**Given task**
Your task is to print every entry below exactly as given.

**Given data**

▽

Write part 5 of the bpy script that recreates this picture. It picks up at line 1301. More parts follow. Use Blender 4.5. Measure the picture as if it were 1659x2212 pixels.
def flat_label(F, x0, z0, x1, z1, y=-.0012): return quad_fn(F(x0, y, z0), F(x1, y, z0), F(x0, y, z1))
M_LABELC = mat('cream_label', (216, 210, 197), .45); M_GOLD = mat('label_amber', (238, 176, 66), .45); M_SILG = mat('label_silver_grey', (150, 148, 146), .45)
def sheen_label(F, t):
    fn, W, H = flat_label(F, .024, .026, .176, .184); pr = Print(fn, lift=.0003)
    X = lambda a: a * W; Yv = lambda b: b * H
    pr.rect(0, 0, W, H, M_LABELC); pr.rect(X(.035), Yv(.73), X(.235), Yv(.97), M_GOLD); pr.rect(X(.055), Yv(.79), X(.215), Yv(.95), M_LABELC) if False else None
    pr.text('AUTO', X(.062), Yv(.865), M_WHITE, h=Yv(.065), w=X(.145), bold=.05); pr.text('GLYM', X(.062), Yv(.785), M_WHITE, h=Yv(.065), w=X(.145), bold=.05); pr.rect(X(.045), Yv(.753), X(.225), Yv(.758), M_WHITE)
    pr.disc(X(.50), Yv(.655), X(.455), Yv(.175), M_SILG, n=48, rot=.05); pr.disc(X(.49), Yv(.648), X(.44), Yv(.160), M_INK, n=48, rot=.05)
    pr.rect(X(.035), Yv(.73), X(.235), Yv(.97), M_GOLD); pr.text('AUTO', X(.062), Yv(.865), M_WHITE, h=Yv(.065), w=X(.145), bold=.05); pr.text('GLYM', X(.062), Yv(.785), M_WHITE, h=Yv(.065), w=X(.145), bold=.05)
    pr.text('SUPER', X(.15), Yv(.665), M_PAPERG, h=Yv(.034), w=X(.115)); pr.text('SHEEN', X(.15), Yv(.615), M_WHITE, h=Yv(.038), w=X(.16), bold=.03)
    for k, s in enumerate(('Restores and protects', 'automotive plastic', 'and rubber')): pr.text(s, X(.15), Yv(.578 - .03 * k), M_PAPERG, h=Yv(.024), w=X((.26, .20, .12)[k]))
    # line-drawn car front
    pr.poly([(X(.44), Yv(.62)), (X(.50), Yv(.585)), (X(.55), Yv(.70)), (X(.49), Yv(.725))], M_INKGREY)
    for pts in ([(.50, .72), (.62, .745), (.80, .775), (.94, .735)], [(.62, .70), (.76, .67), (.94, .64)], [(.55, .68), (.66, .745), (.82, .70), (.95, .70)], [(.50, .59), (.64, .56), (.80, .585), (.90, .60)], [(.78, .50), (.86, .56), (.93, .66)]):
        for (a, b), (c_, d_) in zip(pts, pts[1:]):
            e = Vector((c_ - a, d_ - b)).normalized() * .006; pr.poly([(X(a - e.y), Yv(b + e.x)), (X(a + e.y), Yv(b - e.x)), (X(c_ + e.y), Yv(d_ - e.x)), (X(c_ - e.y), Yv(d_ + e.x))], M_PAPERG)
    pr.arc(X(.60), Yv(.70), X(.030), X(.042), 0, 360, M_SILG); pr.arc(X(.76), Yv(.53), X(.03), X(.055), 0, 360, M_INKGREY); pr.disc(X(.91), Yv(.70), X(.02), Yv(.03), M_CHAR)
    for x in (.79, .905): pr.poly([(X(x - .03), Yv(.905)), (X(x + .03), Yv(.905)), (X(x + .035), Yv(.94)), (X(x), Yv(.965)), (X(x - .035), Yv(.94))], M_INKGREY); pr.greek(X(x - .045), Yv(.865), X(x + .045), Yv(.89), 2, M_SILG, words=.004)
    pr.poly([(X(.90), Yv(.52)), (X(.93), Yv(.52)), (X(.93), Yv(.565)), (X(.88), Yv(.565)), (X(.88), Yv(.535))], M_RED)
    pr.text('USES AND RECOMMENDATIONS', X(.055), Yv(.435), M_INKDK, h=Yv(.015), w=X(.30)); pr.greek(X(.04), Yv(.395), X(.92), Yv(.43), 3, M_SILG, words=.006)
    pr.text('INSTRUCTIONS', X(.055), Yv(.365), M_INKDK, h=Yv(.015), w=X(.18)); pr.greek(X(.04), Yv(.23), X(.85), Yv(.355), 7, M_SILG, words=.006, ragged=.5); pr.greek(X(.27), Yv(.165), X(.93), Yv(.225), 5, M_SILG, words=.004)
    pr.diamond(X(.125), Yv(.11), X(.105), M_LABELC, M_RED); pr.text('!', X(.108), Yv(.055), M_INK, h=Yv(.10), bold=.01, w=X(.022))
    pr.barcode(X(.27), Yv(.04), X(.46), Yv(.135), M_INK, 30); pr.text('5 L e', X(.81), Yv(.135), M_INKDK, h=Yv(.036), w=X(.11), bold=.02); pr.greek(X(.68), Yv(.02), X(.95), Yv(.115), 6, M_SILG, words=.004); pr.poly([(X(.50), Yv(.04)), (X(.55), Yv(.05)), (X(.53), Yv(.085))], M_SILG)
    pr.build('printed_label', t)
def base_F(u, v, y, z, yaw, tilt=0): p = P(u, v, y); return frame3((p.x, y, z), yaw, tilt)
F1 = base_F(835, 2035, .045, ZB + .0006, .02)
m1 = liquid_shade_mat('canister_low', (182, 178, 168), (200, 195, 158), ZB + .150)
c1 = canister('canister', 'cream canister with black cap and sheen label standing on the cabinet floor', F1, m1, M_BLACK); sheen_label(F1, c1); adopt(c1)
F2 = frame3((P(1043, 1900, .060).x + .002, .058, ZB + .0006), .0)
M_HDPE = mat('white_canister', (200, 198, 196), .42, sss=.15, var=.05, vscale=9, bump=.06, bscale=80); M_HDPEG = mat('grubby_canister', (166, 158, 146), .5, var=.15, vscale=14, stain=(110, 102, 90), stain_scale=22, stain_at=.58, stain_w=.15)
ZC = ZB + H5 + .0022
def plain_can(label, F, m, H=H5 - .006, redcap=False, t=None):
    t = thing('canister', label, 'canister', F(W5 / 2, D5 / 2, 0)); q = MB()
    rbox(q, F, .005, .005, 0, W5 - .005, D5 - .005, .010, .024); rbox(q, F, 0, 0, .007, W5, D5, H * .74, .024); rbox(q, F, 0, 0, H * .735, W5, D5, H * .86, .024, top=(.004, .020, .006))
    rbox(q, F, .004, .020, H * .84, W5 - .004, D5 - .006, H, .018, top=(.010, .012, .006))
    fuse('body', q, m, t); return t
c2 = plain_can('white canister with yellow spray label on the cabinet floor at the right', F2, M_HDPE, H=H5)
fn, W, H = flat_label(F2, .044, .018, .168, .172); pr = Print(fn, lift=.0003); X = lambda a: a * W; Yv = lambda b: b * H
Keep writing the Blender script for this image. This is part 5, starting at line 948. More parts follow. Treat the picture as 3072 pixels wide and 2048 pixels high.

△

**Task solution**
Write part 5 of the bpy script that recreates this picture. It picks up at line 1301. More parts follow. Use Blender 4.5. Measure the picture as if it were 1659x2212 pixels.
def flat_label(F, x0, z0, x1, z1, y=-.0012): return quad_fn(F(x0, y, z0), F(x1, y, z0), F(x0, y, z1))
M_LABELC = mat('cream_label', (216, 210, 197), .45); M_GOLD = mat('label_amber', (238, 176, 66), .45); M_SILG = mat('label_silver_grey', (150, 148, 146), .45)
def sheen_label(F, t):
    fn, W, H = flat_label(F, .024, .026, .176, .184); pr = Print(fn, lift=.0003)
    X = lambda a: a * W; Yv = lambda b: b * H
    pr.rect(0, 0, W, H, M_LABELC); pr.rect(X(.035), Yv(.73), X(.235), Yv(.97), M_GOLD); pr.rect(X(.055), Yv(.79), X(.215), Yv(.95), M_LABELC) if False else None
    pr.text('AUTO', X(.062), Yv(.865), M_WHITE, h=Yv(.065), w=X(.145), bold=.05); pr.text('GLYM', X(.062), Yv(.785), M_WHITE, h=Yv(.065), w=X(.145), bold=.05); pr.rect(X(.045), Yv(.753), X(.225), Yv(.758), M_WHITE)
    pr.disc(X(.50), Yv(.655), X(.455), Yv(.175), M_SILG, n=48, rot=.05); pr.disc(X(.49), Yv(.648), X(.44), Yv(.160), M_INK, n=48, rot=.05)
    pr.rect(X(.035), Yv(.73), X(.235), Yv(.97), M_GOLD); pr.text('AUTO', X(.062), Yv(.865), M_WHITE, h=Yv(.065), w=X(.145), bold=.05); pr.text('GLYM', X(.062), Yv(.785), M_WHITE, h=Yv(.065), w=X(.145), bold=.05)
    pr.text('SUPER', X(.15), Yv(.665), M_PAPERG, h=Yv(.034), w=X(.115)); pr.text('SHEEN', X(.15), Yv(.615), M_WHITE, h=Yv(.038), w=X(.16), bold=.03)
    for k, s in enumerate(('Restores and protects', 'automotive plastic', 'and rubber')): pr.text(s, X(.15), Yv(.578 - .03 * k), M_PAPERG, h=Yv(.024), w=X((.26, .20, .12)[k]))
    # line-drawn car front
    pr.poly([(X(.44), Yv(.62)), (X(.50), Yv(.585)), (X(.55), Yv(.70)), (X(.49), Yv(.725))], M_INKGREY)
    for pts in ([(.50, .72), (.62, .745), (.80, .775), (.94, .735)], [(.62, .70), (.76, .67), (.94, .64)], [(.55, .68), (.66, .745), (.82, .70), (.95, .70)], [(.50, .59), (.64, .56), (.80, .585), (.90, .60)], [(.78, .50), (.86, .56), (.93, .66)]):
        for (a, b), (c_, d_) in zip(pts, pts[1:]):
            e = Vector((c_ - a, d_ - b)).normalized() * .006; pr.poly([(X(a - e.y), Yv(b + e.x)), (X(a + e.y), Yv(b - e.x)), (X(c_ + e.y), Yv(d_ - e.x)), (X(c_ - e.y), Yv(d_ + e.x))], M_PAPERG)
    pr.arc(X(.60), Yv(.70), X(.030), X(.042), 0, 360, M_SILG); pr.arc(X(.76), Yv(.53), X(.03), X(.055), 0, 360, M_INKGREY); pr.disc(X(.91), Yv(.70), X(.02), Yv(.03), M_CHAR)
    for x in (.79, .905): pr.poly([(X(x - .03), Yv(.905)), (X(x + .03), Yv(.905)), (X(x + .035), Yv(.94)), (X(x), Yv(.965)), (X(x - .035), Yv(.94))], M_INKGREY); pr.greek(X(x - .045), Yv(.865), X(x + .045), Yv(.89), 2, M_SILG, words=.004)
    pr.poly([(X(.90), Yv(.52)), (X(.93), Yv(.52)), (X(.93), Yv(.565)), (X(.88), Yv(.565)), (X(.88), Yv(.535))], M_RED)
    pr.text('USES AND RECOMMENDATIONS', X(.055), Yv(.435), M_INKDK, h=Yv(.015), w=X(.30)); pr.greek(X(.04), Yv(.395), X(.92), Yv(.43), 3, M_SILG, words=.006)
    pr.text('INSTRUCTIONS', X(.055), Yv(.365), M_INKDK, h=Yv(.015), w=X(.18)); pr.greek(X(.04), Yv(.23), X(.85), Yv(.355), 7, M_SILG, words=.006, ragged=.5); pr.greek(X(.27), Yv(.165), X(.93), Yv(.225), 5, M_SILG, words=.004)
    pr.diamond(X(.125), Yv(.11), X(.105), M_LABELC, M_RED); pr.text('!', X(.108), Yv(.055), M_INK, h=Yv(.10), bold=.01, w=X(.022))
    pr.barcode(X(.27), Yv(.04), X(.46), Yv(.135), M_INK, 30); pr.text('5 L e', X(.81), Yv(.135), M_INKDK, h=Yv(.036), w=X(.11), bold=.02); pr.greek(X(.68), Yv(.02), X(.95), Yv(.115), 6, M_SILG, words=.004); pr.poly([(X(.50), Yv(.04)), (X(.55), Yv(.05)), (X(.53), Yv(.085))], M_SILG)
    pr.build('printed_label', t)
def base_F(u, v, y, z, yaw, tilt=0): p = P(u, v, y); return frame3((p.x, y, z), yaw, tilt)
F1 = base_F(835, 2035, .045, ZB + .0006, .02)
m1 = liquid_shade_mat('canister_low', (182, 178, 168), (200, 195, 158), ZB + .150)
c1 = canister('canister', 'cream canister with black cap and sheen label standing on the cabinet floor', F1, m1, M_BLACK); sheen_label(F1, c1); adopt(c1)
F2 = frame3((P(1043, 1900, .060).x + .002, .058, ZB + .0006), .0)
M_HDPE = mat('white_canister', (200, 198, 196), .42, sss=.15, var=.05, vscale=9, bump=.06, bscale=80); M_HDPEG = mat('grubby_canister', (166, 158, 146), .5, var=.15, vscale=14, stain=(110, 102, 90), stain_scale=22, stain_at=.58, stain_w=.15)
ZC = ZB + H5 + .0022
def plain_can(label, F, m, H=H5 - .006, redcap=False, t=None):
    t = thing('canister', label, 'canister', F(W5 / 2, D5 / 2, 0)); q = MB()
    rbox(q, F, .005, .005, 0, W5 - .005, D5 - .005, .010, .024); rbox(q, F, 0, 0, .007, W5, D5, H * .74, .024); rbox(q, F, 0, 0, H * .735, W5, D5, H * .86, .024, top=(.004, .020, .006))
    rbox(q, F, .004, .020, H * .84, W5 - .004, D5 - .006, H, .018, top=(.010, .012, .006))
    fuse('body', q, m, t); return t
c2 = plain_can('white canister with yellow spray label on the cabinet floor at the right', F2, M_HDPE, H=H5)
fn, W, H = flat_label(F2, .044, .018, .168, .172); pr = Print(fn, lift=.0003); X = lambda a: a * W; Yv = lambda b: b * H
Keep writing the Blender script for this image. This is part 5, starting at line 948. More parts follow. Treat the picture as 3072 pixels wide and 2048 pixels high.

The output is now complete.